Me revient à l'esprit ces images de la rencontre de notre club trégorrois contre une équipe de la région briochine. La guerre était derrière nous depuis quelques années déjà. On ne sait trop comment le bruit courut avant la fin de la rencontre que nous allions perdre : l'un des meilleurs joueurs d'en face était… un prisonnier allemand adopté par la population locale.
Le malheureux, au coup de sifflet final, regagna le vestiaire sous un jet de pierres et d'insultes.
Je ne me rends plus, malgré les sollicitations de mes amis, aux rencontres dominicales de mon dernier club. Explication. J'y étais un jour de rencontre importante contre l'équipe du chef-lieu. Le malheureux Noir qui jouait dans l'équipe d'en face a eu droit à toutes les insultes racistes de la planète.
Je traîne aussi les pieds pour, invité par des amis, supporter ce club professionnel intéressant à divers titres, du Morbihan. Dans un froid glacial, un animateur (on appelle ça un chauffeur de salle ou de stade), jugea bon un soir, hurlant au micro son message, d'inciter les spectateurs à supporter l'équipe locale sans défaillir. Il y allait, en quelque sorte, du résultat du match. Étonnant, non ?

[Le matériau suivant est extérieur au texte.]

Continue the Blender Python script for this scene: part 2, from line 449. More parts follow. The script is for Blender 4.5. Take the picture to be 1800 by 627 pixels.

Dernier exemple de débordement inadmissible et incompréhensible (voire !) à l'échelon local. Cette rencontre de Coupe de Bretagne entre notre équipe et celle de la ville voisine (on appelle cela un derby) était particulièrement rude, son résultat incertain. Soudain une décision de l'arbitre mécontenta fortement le député-maire de notre commune. Il bondit sur l'arbitre et nous assistâmes alors à un surprenant combat de boxe qu'il fallut interrompre… avec l'aide de nos adversaires et dont ni l'élu, ni l'arbitre ne sortirent vainqueurs mais couverts de bleus.
Un peu moins de passion, de violence et de chauvinisme sur et dans les stades, dans les bureaux rédactionnels aussi, est-ce trop demander ?
D'autant que c'est possible. En déplacement à Cardiff il n'y a pas très longtemps avec des amis pour un France-Pays de Galles de rugby, nous avons assisté à un spectacle étonnant.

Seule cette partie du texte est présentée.